[Record set]:
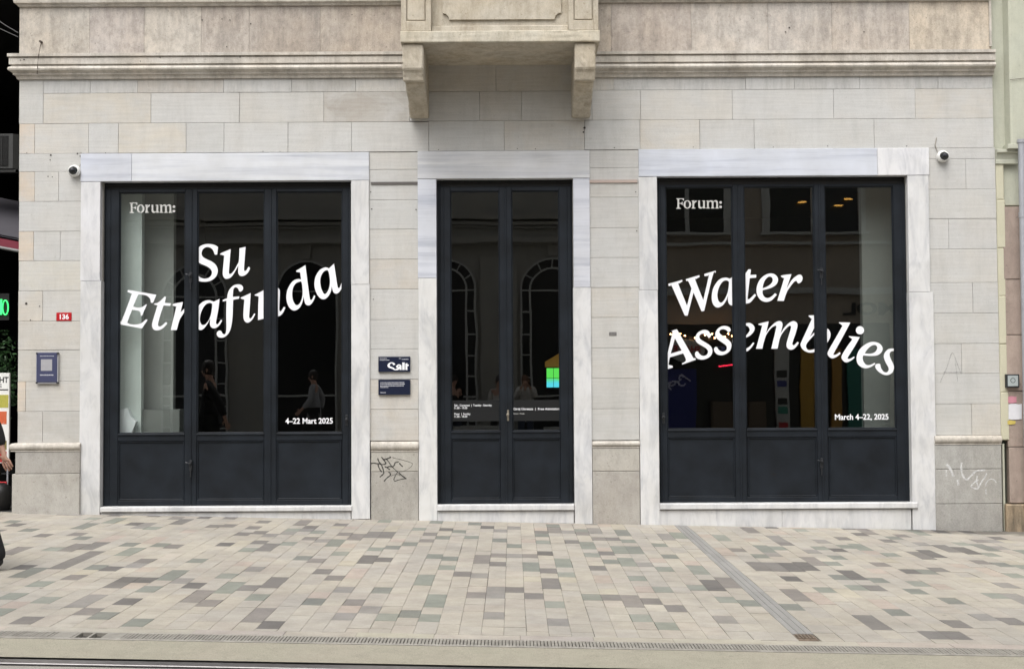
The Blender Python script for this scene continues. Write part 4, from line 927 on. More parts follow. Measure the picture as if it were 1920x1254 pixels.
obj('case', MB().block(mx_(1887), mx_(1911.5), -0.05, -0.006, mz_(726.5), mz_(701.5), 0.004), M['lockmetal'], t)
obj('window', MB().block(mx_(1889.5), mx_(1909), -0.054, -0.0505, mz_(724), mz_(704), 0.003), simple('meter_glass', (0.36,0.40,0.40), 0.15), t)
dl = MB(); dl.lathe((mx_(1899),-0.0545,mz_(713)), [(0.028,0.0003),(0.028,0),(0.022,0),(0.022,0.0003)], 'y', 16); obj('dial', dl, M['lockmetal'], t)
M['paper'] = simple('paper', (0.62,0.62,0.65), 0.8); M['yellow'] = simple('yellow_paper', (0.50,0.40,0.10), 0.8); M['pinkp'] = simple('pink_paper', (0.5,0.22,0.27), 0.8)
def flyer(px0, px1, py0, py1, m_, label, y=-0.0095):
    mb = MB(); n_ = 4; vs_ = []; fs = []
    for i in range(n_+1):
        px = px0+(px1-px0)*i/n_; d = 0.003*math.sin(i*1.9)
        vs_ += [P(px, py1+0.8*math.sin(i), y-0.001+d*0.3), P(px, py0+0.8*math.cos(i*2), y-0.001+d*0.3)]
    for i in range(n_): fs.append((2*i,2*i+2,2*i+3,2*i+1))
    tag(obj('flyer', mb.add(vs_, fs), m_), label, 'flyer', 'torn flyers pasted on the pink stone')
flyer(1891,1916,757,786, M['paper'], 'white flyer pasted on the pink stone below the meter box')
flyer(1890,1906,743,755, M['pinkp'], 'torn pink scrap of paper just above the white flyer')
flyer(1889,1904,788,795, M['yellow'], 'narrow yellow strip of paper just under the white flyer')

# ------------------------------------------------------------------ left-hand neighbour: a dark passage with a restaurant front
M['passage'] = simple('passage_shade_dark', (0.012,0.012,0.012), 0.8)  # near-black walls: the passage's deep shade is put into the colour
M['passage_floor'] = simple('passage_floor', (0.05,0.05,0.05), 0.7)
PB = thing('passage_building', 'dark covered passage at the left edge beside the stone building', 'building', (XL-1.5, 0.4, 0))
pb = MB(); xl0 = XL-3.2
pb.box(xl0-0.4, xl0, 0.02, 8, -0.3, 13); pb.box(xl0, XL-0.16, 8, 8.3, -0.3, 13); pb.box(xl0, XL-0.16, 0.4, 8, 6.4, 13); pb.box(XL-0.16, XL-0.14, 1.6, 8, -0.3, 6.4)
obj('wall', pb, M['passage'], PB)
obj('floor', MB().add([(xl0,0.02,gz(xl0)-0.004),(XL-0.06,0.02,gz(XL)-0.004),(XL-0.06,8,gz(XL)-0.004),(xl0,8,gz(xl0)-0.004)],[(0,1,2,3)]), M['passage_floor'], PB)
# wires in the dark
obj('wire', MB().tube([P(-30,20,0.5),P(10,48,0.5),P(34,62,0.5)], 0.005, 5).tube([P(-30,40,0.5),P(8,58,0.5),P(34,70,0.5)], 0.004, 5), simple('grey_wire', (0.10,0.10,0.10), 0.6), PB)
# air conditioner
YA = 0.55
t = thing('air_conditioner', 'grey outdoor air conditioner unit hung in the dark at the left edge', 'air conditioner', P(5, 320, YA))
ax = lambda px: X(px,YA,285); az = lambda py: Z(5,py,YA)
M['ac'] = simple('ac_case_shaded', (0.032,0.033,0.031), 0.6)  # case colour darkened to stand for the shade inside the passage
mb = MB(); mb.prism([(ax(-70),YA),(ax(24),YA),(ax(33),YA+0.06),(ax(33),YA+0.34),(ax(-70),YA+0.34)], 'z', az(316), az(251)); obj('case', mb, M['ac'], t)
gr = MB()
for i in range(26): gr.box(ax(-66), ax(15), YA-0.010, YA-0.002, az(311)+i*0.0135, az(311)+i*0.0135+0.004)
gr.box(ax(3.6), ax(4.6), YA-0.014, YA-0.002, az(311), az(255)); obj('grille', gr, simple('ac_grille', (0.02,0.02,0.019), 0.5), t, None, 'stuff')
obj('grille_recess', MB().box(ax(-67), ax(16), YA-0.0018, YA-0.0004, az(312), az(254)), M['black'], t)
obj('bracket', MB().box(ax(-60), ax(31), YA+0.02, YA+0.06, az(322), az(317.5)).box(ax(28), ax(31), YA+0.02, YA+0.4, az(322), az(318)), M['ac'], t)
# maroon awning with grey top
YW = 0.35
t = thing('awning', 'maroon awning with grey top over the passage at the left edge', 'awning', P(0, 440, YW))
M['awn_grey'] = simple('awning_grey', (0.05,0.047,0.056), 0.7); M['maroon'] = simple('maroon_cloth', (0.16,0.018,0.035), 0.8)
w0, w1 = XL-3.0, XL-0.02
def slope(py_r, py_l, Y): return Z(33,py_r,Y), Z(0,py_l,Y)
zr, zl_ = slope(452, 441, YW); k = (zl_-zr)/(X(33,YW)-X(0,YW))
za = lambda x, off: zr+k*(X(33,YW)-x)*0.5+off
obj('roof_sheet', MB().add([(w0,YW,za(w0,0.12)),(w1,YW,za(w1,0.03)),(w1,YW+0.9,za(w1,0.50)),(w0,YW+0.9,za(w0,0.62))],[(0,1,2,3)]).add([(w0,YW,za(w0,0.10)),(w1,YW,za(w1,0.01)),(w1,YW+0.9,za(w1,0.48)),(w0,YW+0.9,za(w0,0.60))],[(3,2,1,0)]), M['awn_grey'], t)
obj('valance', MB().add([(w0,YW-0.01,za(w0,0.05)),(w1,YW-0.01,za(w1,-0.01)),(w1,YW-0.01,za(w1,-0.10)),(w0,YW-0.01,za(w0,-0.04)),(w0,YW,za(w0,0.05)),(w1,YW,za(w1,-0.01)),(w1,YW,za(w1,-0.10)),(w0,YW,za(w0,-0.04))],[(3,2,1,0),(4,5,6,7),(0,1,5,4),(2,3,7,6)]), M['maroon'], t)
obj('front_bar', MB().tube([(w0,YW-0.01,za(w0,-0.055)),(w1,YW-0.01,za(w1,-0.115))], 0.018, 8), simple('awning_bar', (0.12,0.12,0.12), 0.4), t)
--
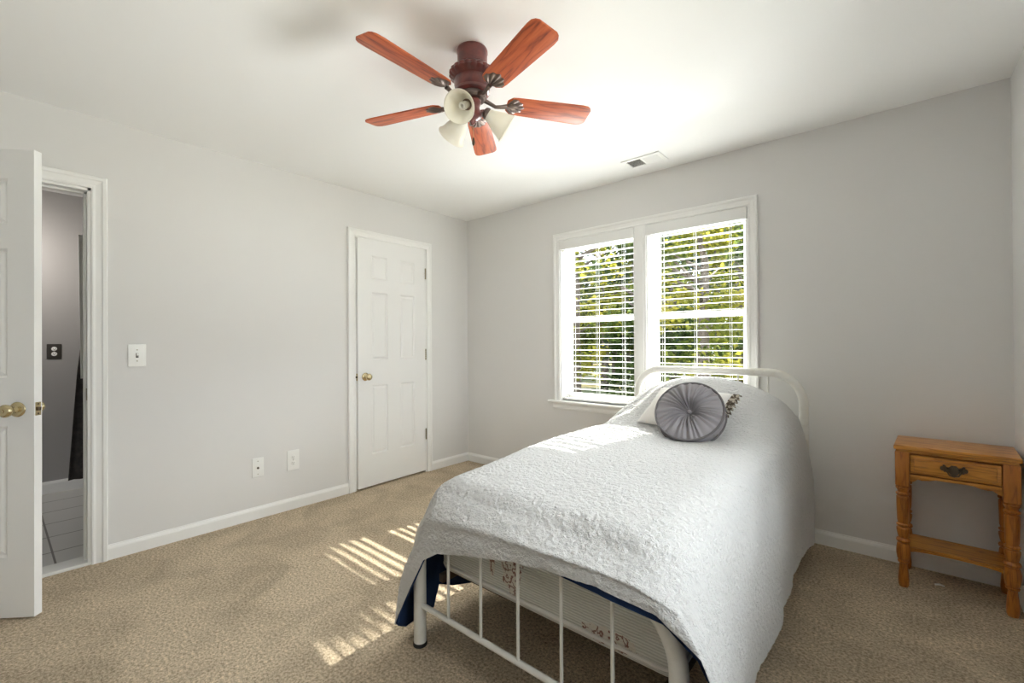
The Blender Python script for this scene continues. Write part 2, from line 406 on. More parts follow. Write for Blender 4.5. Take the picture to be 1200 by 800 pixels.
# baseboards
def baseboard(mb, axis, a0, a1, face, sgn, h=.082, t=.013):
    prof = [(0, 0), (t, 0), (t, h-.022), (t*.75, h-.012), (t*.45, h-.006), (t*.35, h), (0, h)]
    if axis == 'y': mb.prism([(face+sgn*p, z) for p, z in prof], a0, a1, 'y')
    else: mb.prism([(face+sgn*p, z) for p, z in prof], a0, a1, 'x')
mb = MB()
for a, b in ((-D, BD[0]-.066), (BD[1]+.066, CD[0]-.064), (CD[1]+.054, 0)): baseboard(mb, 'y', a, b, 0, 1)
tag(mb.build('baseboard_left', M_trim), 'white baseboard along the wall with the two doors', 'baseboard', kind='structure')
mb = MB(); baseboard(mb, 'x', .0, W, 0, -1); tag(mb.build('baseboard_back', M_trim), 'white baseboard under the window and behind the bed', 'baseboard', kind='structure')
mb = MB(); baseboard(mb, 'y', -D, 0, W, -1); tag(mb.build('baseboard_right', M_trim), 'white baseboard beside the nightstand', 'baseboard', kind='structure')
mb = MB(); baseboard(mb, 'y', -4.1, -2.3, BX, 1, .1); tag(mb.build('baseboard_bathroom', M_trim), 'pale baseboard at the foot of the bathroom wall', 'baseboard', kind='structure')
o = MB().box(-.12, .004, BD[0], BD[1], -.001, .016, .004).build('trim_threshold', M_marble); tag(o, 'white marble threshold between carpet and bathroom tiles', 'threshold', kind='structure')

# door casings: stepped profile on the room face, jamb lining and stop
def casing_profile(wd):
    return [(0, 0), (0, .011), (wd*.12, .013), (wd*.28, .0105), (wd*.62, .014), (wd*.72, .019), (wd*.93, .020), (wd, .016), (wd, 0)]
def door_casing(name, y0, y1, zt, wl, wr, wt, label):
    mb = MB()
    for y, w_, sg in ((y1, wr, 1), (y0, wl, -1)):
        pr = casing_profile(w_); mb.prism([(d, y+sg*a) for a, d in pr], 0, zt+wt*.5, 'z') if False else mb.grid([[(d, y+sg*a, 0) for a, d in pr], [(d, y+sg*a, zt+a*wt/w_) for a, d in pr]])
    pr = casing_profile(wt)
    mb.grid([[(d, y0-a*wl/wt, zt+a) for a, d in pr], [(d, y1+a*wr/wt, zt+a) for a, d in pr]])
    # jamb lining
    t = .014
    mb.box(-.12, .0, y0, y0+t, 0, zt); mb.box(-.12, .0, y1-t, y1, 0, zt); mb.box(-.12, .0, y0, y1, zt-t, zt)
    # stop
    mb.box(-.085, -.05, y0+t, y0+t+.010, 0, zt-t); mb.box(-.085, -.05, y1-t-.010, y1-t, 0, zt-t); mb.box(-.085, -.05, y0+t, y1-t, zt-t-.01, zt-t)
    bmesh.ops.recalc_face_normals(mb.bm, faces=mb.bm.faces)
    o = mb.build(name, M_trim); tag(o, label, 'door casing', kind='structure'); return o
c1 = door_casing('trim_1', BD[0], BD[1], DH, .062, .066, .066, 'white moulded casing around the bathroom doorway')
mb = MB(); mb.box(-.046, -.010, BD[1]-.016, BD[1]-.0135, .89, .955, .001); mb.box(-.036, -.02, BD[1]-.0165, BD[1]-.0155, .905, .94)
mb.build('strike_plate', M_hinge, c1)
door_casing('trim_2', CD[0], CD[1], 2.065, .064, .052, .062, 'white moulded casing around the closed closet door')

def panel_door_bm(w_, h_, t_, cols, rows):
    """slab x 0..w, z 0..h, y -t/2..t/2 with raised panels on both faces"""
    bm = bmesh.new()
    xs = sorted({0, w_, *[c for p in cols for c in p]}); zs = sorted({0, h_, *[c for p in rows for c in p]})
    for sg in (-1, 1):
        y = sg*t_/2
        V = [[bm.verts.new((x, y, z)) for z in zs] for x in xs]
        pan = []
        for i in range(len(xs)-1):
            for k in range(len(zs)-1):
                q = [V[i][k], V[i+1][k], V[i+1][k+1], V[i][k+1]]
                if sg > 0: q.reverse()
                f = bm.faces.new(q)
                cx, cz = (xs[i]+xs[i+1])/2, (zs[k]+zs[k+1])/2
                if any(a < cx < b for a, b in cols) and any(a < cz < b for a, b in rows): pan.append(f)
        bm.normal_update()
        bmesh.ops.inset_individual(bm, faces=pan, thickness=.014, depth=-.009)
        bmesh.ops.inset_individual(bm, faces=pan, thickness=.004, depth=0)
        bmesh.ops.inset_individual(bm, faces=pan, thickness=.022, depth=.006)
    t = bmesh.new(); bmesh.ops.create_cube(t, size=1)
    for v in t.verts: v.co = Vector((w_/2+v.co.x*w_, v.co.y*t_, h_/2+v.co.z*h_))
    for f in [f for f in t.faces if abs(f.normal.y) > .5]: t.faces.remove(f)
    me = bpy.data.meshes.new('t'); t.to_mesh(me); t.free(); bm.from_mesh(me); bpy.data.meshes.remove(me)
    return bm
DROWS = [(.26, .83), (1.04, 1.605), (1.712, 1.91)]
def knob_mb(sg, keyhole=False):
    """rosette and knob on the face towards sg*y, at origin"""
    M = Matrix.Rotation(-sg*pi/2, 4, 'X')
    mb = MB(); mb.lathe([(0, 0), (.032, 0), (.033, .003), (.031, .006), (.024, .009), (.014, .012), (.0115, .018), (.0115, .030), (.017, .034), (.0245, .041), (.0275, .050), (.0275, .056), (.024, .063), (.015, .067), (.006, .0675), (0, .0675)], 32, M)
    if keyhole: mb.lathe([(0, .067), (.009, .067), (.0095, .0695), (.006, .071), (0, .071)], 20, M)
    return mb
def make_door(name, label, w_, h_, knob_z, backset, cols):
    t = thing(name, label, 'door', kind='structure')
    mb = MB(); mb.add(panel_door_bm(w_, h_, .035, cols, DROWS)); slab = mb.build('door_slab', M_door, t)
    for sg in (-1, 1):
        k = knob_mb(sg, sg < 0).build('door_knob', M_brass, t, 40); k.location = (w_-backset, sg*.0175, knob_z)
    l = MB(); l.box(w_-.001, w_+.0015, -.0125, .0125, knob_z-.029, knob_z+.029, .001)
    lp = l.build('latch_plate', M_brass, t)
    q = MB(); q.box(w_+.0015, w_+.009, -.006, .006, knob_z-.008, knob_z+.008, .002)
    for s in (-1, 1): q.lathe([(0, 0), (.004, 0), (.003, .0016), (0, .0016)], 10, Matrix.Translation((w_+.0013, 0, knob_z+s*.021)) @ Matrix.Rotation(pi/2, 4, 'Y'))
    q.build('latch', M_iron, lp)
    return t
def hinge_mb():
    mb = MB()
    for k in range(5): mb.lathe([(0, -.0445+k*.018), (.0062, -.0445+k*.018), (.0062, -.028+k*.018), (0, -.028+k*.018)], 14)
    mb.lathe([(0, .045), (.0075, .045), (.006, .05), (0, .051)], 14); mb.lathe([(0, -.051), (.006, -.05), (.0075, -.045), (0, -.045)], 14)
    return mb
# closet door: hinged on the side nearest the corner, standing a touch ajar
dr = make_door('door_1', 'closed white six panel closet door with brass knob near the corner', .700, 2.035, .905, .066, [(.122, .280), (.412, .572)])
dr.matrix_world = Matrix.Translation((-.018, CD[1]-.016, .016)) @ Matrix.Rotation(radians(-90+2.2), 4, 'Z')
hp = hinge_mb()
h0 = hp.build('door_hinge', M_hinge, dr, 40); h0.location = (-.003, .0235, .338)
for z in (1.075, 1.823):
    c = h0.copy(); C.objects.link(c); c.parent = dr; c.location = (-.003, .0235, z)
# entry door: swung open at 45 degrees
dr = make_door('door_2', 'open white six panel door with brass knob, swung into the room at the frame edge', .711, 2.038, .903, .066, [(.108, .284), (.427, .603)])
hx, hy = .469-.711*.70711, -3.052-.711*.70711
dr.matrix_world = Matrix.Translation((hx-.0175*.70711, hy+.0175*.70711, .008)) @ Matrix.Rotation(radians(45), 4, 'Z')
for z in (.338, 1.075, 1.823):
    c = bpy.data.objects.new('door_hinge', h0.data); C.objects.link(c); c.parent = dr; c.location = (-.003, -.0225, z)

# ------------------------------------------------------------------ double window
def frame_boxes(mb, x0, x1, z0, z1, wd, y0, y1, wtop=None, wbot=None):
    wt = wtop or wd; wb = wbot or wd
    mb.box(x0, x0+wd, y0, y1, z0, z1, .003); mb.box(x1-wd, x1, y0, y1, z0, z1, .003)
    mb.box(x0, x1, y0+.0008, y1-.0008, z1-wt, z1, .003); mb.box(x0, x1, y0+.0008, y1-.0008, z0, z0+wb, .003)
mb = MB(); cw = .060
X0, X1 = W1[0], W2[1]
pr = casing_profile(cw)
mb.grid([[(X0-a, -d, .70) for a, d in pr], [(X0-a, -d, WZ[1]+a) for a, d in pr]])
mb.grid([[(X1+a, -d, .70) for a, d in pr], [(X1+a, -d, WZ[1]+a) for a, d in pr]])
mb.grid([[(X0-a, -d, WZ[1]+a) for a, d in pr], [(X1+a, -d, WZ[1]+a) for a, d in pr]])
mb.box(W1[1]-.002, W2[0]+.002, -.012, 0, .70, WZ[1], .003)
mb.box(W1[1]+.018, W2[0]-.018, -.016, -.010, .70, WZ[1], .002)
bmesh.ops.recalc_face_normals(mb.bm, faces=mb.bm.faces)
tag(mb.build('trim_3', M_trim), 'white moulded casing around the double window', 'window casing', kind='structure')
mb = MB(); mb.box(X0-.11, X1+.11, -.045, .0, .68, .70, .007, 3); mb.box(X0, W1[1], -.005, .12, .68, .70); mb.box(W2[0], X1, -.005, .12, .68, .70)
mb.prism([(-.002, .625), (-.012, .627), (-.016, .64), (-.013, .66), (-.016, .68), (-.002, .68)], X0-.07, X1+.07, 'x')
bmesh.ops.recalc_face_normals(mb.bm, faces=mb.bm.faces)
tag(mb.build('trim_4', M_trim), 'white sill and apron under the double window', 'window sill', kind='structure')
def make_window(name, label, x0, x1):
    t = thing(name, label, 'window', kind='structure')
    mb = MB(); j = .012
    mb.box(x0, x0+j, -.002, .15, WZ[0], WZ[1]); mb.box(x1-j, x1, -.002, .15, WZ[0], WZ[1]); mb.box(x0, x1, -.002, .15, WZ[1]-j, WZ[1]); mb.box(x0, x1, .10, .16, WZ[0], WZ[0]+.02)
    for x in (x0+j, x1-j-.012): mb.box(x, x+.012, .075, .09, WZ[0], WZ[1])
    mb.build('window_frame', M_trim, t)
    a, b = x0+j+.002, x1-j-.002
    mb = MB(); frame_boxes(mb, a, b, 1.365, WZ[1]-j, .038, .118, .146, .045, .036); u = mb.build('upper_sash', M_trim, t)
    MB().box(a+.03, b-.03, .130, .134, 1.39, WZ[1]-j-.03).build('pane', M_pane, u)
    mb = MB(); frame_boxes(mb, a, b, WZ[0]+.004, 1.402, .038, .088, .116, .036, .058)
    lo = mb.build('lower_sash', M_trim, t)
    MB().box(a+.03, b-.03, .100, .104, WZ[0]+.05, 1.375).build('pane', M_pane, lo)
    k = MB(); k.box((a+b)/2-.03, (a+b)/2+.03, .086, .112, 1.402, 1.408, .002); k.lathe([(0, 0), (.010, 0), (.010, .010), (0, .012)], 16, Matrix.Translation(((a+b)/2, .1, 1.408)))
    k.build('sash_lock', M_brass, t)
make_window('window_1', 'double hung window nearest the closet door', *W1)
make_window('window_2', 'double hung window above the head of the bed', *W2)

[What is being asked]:
Each line from the line containing "pb = MB(); xl0 = XL-3.2" through the line containing "obj('wall', pb, M['passage'], PB)" is to be transcribed exactly, and no other line.

[The result]:
pb = MB(); xl0 = XL-3.2
pb.box(xl0-0.4, xl0, 0.02, 8, -0.3, 13); pb.box(xl0, XL-0.16, 8, 8.3, -0.3, 13); pb.box(xl0, XL-0.16, 0.4, 8, 6.4, 13); pb.box(XL-0.16, XL-0.14, 1.6, 8, -0.3, 6.4)
obj('wall', pb, M['passage'], PB)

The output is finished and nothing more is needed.